The euro area’s real effective exchange rate and current account in 2016 were broadly consistent with medium-term fundamentals. But there were large misalignments at the national level in some cases. Faster wage inflation and stronger domestic demand in Germany and the Netherlands and other net external creditors would help reduce their large current account surpluses. In parallel, net external debtors such as Italy and Spain need to undertake further reforms—in both labor and product markets—to keep productivity growth above wage increases.

Keep striving for a clean, efficient, and single euro area financial system

Building a unified banking system requires completing the banking union. Supervisors should work to reduce ring-fencing of capital and liquidity. A common deposit insurance scheme with a common fiscal backstop would facilitate greater cross-border activity, and represent significant progress towards a true banking union.

Progress on reducing non-performing loan (NPL) stocks has been slow in some countries, but recent supervisory actions are encouraging. Although asset quality problems are concentrated in a few national jurisdictions, they cast a long shadow, posing an “EU-relevant” challenge. The ECB’s supervisory guidance on NPLs should be applied in a proportionate way to all euro area credit institutions, followed by strict supervisory monitoring. Enhanced supervision should be complemented with continued harmonization and modernization of national corporate and household insolvency frameworks as well as the development of distressed debt markets. A blueprint from the Commission on national asset management companies to purchase banks’ impaired assets would provide greater clarity and certainty to countries and investors over compliance with the state aid rules and the Bank Recovery and Resolution Directive (BRRD).

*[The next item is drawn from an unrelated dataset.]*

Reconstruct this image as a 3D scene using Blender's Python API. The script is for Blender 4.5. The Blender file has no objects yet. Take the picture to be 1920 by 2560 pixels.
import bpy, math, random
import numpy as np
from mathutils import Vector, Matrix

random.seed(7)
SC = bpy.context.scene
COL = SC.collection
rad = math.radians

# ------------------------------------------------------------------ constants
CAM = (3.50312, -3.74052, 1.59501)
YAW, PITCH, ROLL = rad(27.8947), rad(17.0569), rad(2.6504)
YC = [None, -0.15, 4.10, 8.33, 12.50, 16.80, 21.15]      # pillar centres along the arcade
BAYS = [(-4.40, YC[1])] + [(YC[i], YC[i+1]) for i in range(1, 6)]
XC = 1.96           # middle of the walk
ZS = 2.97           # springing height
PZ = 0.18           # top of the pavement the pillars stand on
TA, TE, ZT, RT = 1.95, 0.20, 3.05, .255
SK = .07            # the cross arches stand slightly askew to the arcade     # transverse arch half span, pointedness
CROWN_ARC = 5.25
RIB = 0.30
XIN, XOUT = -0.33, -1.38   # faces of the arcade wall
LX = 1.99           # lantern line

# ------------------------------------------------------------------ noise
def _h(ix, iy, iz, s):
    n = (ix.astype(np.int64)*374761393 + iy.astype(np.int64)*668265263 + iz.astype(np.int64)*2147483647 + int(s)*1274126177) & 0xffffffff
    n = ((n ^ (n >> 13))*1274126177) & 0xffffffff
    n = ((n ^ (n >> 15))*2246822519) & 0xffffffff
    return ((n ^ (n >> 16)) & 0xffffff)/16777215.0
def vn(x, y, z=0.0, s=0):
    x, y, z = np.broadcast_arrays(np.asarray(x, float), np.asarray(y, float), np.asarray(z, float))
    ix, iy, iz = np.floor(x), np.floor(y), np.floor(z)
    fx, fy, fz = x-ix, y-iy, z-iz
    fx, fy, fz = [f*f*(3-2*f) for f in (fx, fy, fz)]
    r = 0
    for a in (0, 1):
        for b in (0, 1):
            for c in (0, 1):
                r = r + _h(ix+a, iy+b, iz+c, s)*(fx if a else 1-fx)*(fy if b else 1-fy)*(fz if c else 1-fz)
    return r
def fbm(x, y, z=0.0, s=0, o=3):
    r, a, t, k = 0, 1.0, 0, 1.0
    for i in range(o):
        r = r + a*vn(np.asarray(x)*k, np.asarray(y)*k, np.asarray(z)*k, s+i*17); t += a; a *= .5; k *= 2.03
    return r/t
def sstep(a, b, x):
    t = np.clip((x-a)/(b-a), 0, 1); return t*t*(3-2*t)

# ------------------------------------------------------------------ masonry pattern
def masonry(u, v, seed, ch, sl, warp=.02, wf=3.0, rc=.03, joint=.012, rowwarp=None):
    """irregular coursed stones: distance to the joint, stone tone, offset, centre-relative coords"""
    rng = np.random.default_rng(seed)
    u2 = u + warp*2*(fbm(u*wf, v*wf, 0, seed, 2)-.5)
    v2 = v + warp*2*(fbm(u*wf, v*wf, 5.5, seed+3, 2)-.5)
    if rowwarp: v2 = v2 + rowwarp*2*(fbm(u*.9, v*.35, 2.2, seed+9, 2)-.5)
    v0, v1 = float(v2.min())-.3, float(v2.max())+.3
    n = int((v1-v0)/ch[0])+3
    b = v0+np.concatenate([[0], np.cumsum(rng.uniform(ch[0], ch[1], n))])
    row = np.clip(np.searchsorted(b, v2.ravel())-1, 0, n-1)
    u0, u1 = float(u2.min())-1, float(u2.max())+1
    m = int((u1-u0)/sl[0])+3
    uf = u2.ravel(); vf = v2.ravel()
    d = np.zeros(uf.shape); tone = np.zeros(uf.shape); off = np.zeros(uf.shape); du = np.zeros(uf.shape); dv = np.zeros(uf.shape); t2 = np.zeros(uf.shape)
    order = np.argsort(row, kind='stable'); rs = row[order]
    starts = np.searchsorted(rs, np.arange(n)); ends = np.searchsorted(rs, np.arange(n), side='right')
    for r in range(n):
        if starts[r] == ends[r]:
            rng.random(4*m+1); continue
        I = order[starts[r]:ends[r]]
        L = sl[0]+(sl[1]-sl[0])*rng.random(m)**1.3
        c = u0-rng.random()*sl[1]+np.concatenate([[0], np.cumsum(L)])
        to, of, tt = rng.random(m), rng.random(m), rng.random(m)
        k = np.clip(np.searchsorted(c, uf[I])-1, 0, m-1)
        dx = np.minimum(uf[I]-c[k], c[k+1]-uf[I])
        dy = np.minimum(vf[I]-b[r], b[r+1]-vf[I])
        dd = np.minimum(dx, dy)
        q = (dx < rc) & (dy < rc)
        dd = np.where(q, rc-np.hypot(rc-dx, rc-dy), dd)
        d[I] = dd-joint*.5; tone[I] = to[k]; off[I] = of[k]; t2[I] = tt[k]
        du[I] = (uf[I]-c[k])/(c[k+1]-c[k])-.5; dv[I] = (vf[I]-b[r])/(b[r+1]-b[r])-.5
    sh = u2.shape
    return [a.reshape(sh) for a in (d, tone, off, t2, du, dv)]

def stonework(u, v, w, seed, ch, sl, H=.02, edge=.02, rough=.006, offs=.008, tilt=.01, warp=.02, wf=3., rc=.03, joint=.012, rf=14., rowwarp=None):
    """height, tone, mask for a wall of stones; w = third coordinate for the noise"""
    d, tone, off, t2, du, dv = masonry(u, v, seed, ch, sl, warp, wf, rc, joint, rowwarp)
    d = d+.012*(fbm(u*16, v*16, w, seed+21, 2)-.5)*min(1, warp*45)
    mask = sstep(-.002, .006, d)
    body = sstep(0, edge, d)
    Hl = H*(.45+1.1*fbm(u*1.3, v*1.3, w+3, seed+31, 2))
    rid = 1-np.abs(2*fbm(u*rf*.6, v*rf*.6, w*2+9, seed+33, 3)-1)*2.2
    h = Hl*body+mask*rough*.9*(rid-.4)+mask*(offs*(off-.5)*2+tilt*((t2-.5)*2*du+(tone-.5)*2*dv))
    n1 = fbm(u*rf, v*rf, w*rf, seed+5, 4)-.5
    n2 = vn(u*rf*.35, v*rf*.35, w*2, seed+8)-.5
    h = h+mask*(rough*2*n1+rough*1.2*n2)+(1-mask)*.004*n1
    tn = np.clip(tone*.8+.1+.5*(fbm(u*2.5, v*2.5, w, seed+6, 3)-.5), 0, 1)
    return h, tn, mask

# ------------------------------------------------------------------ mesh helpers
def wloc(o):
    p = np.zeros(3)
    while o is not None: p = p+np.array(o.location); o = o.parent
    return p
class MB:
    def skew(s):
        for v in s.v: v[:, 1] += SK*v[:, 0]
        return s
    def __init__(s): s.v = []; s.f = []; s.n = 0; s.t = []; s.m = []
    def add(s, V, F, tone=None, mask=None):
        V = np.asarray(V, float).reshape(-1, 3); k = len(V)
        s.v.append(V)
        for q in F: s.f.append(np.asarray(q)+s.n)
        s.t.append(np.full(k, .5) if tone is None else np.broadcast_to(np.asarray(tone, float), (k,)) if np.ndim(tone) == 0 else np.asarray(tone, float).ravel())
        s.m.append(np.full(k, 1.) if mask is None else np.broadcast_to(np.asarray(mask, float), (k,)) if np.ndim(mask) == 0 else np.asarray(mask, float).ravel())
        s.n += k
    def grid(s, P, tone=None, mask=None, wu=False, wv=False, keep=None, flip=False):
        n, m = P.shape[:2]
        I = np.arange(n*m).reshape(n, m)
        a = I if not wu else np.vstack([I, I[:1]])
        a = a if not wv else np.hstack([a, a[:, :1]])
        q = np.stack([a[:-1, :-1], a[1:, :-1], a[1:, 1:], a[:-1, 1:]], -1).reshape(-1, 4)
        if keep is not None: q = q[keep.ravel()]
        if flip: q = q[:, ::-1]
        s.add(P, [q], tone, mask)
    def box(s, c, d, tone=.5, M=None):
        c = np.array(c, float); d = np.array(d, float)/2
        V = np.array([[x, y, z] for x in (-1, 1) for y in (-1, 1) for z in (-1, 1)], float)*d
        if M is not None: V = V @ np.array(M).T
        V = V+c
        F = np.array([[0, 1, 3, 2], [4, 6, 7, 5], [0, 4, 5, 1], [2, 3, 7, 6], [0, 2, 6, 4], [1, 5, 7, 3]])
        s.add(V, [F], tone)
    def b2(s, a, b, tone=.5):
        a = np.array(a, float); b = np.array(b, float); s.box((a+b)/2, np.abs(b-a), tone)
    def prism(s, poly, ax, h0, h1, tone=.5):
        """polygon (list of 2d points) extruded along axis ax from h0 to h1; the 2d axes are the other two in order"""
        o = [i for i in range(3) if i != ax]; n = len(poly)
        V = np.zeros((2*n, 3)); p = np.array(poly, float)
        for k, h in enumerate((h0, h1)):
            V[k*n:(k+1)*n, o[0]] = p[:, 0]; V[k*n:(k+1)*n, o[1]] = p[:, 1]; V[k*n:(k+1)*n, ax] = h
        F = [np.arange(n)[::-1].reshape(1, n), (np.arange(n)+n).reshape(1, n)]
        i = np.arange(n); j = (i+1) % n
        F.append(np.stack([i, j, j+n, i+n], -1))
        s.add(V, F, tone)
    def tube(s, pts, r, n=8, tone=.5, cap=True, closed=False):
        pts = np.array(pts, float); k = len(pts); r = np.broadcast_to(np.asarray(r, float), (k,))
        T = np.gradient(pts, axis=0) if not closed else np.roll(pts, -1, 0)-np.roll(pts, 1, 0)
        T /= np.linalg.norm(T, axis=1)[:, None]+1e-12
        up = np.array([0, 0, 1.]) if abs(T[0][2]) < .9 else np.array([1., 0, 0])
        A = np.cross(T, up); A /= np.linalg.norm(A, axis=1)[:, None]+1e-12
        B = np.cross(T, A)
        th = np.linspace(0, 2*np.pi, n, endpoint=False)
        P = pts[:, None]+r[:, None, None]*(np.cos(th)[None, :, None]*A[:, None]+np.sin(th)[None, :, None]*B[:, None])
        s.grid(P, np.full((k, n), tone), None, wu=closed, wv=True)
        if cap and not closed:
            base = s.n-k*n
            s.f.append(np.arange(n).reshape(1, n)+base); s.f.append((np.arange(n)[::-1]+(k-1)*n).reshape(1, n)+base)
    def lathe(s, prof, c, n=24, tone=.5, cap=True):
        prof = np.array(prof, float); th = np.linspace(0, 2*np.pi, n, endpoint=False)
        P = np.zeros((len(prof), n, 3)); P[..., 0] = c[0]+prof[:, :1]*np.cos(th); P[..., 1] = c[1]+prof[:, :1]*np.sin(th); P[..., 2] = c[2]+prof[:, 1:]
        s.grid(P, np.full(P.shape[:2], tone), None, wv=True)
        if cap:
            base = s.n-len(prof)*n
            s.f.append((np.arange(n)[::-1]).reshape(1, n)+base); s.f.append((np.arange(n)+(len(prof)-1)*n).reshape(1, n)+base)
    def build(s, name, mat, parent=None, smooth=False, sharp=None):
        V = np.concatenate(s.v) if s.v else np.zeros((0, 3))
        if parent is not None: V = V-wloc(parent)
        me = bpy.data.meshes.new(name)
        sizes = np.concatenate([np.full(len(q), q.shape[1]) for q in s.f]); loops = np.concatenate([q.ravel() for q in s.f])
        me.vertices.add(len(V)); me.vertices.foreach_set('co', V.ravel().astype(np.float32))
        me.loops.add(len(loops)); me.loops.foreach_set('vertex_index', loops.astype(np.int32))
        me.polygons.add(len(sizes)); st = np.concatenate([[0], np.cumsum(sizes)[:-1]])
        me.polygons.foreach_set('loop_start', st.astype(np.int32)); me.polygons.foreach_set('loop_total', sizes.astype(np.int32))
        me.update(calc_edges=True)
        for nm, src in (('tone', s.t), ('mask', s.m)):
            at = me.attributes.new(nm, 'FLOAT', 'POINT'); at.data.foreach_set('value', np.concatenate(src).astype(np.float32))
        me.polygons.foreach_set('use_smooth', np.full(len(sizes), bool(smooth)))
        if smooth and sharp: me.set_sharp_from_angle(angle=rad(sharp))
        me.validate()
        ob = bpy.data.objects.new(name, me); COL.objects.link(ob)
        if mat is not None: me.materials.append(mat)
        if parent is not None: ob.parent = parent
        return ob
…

Low bank profitability requires concerted action, including resolution where necessary. Banks need to restructure and consolidate, discontinuing unprofitable business lines, developing new sources of noninterest income, and rationalizing staffing levels and branch networks. Although some large banks, faced with market pressure, have raised capital and improved profitability recently, structural weaknesses continue to depress profits in many medium- and small-sized banks. There have been few bank resolutions or closures, suggesting a reluctance by national authorities to apply the BRRD fully and a lack of coordination between the several euro area-level institutions involved. Delays prolong uncertainty, however, and stand in the way of much needed industry consolidation.

Brexit creates challenges, but also provides an opportunity to advance the capital markets union (CMU). Investor sentiment could be weighed down by Brexit-related uncertainties, and—over the medium-term—supply chains distributed between the UK and continental Europe could face disruptions. The migration of multifaceted financial activities from London to the mainland may result in some loss of economies of scale, and some—likely modest— impact on transaction costs. Supervisory resources and capacities should be strengthened concordantly. This would give a fillip to the CMU, thereby promoting non-bank sources of funding and increasing private risk-sharing. As one EU member state leaves, others will need to pull closer together.

A call to action

In sum, even as past policy efforts bear fruit, much remains to be done—at both the national and collective levels. Monetary policy must remain accommodative. Some countries need more spending to lift potential growth, while others need to consolidate to rebuild buffers. All countries need structural reforms. And, not least, the strengthening recovery makes this an excellent time to push for ambitious architectural reforms to deepen the union.